Sehr geehrte Damen und Herren,

ausweislich der beiliegenden Vollmacht beauftragte mich Ihr Versicherungsnehmer, Herr _________________________ aus _________________________, mit der Wahrnehmung seiner Interessen in der im Betreff genannten Angelegenheit. Anlass zur Beauftragung gibt Ihr Schreiben vom _________________________. Darin machen Sie gegen meinen Mandanten aus Anlass des Schadensfalls vom _________________________ einen Regressanspruch in Höhe von 2.500 EUR geltend. Zur Begründung führen Sie aus, mein Mandant habe durch angeblich falsche Angaben eine Obliegenheitsverletzung begangen. Nach eingehender Prüfung der hier interessierenden Fragen zur Sach- und Rechtslage vermag ich mich der von Ihnen vertretenen Auffassung nicht anzuschließen.

1) Es fehlt bereits an einer vorsätzlichen Falschauskunft. Die Sachverhaltsschilderung meiner Mandantschaft ist in der Sache zutreffend bzw. angesichts des schnellen Verlaufs des Unfallgeschehens liegt zumindest keine bewusste Falschauskunft vor: _________________________.

2) Unabhängig hiervon scheidet ein Regress bereits deshalb aus, weil Ihnen der nach ihrer Meinung zutreffende Sachverhalt bereits bekannt ist und sich eine unterstellte Falschauskunft nicht ursächlich auf Ihre Feststellungen i.S.d. § 28 Abs. 3 S. 1 VVG ausgewirkt hat: _________________________.

3) Und zudem ist darauf hinzuweisen, dass es an einer rechtzeitigen sowie formal und inhaltlich korrekten Belehrung i.S.d. § 28 Abs. 4 VVG fehlt.
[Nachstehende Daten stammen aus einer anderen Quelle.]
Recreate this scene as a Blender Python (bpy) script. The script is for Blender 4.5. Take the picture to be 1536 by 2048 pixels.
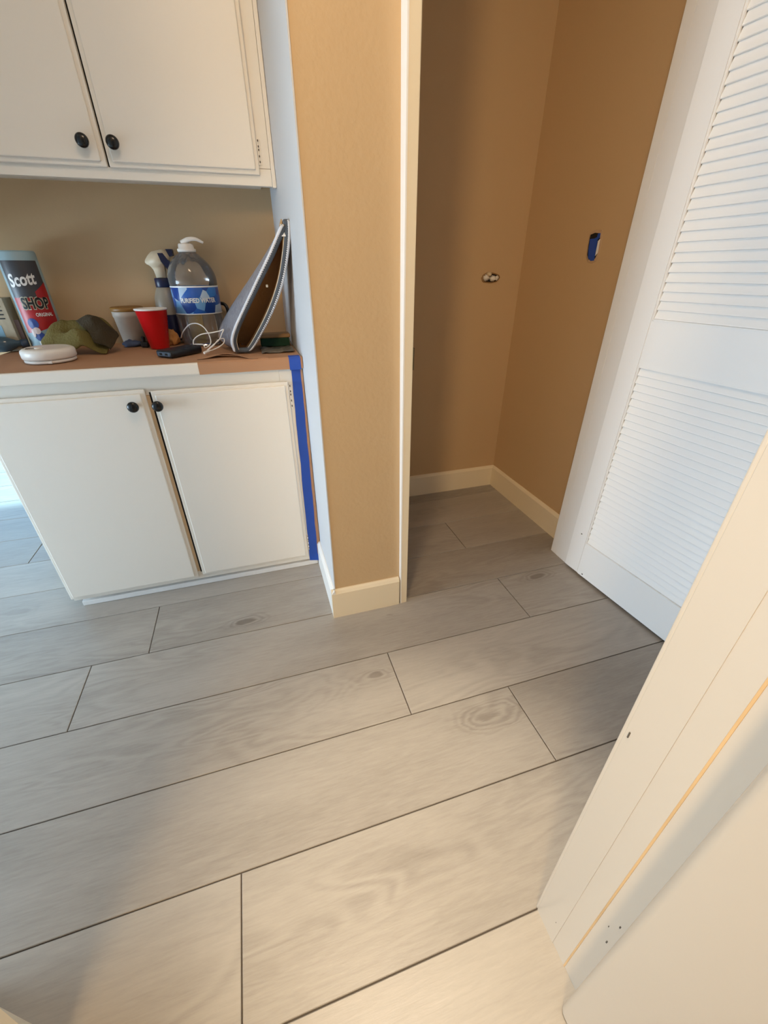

Zumindest haben Sie nicht den Nachweis dafür erbracht, dass meinen Mandanten eine solche gesonderte Belehrung rechtzeitig vor der erteilten Auskunft erreicht hat: _________________________.

4) Zusammenfassend habe ich Sie deshalb aufzufordern, innerhalb einer Frist von

_________________________ (10-Tages-Frist)

schriftlich zu bestätigen, dass Sie aus Anlass des Schadensfalls keinen Regressanspruch gegen meinen Mandanten geltend machen. Sollten Sie die Frist ungenutzt verstreichen lassen, werde ich meinen Mandanten über die Möglichkeiten einer negativen Feststellungsklage informieren.

Mit freundlichen Grüßen

(Rechtsanwalt)

[21] OLG Köln SP 2005, 392: 2 Wochen sind unschädlich; weitergehend OLG Hamm, Urt. v. 28.3.2003 – 20 U 196/02 – juris: Eine Belehrung wirkt auch über 4 Wochen fort.
[22] Bei einer weiteren Auskunft, die ein Jahr zurückliegt, muss aber eine gesonderte Belehrung erfolgen, vgl. OLG Hamm zfs 2001, 117.
[23] BGH, Urt. v. 12.3.2014 – IV ZR 306/13 – zfs 2014, 277; OLG Hamm, Beschl. v. 7.12.2018 – I 20 U 64/18 – juris; OLG Stuttgart, Urt. v. 1.12.2016 – 7 U 114/16 = zfs 2017, 398; OLG Köln, Urt. v. 3.5.2013 – 20 U 224 / 12 = VersR 2013, 1428.